Captain's Log: Stardate 11141.9
With a tornado watch in place until 8:00pm last night for our area and one touching down in Massachusetts killing 4 people . . .
. . . we figured the smartest thing to do was go racing, of course. We had, pretty much, the full team of regulars on board with the exception of Lt. Kurt (work) and Lt. Zoraida (Florida) and all seemed eager to get into the adventure, with the exception of, maybe, Crewman Emily who we had trouble extraditing from the clubhouse bar.

Getting on board just a tad too late, I had little time to repair the upper batten issue that sent Crewman Beth up the mast the week before. Lesson learned: A rushed fix is no fix. And although the mast cars were not jamming like they were last week, the batten did do healthy olympic-like dive from 45 feet up into the cockpit, barely missing Lt. Ellen, who, thankfully, was not in her normal position.

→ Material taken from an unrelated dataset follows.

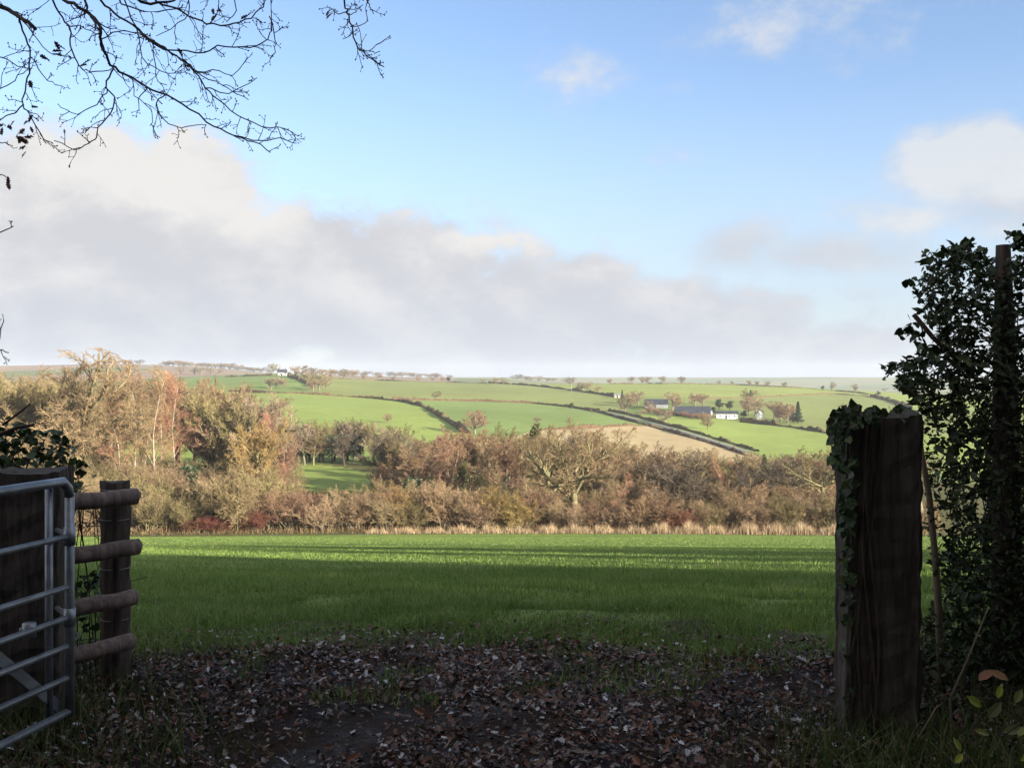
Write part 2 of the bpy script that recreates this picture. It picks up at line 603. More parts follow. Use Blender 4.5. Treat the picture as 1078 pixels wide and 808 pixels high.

Then came our start (8 seconds late, but still waaaaaay better than Division 3 who had boats crossing over a minute after the gun) followed by a very brief upwind leg. Why brief? Let me put it this way:

UK Sailmakers just called to apologize for not putting the repaired spinnaker in the shed for last night and offered a 10% discount on the repair bill. I thanked them, but told them we ended up not needing it last night, and if they check the UK shed this morning they'll see why. We never made it to the upwind mark.

Within a few hundred yards of the start, we had, to put in terms that we're used to, a complete warp core breech. The entire clew of the headsail ripped off, dropping our control lines to the deck. Thankfully the crew furled the headsail quickly -- because, as we all know, without containment, a warp core breech could cause an explosion that would destroy every ship and planet in the sector. We saved everyone in Eastchester Bay.

What was the cause? Here's what happened: As mentioned before, there was a tornado watch in effect for our area until 8:00pm. A very small, very localized, tornado touched down between the bow of the Enterprise and the companionway, and only on the port side of the ship. While everyone else on the racecourse was sailing in 18 knots of breeze, we experienced 150 knots of breeze (this micro tornado was an F5, by the way.) The Enterprise, unable to travel over Warp 40, could not handle the stress and that was what caused the headsail clew to break off.

So, officially, it was a tornado.

That's my story and I'm sticking to it.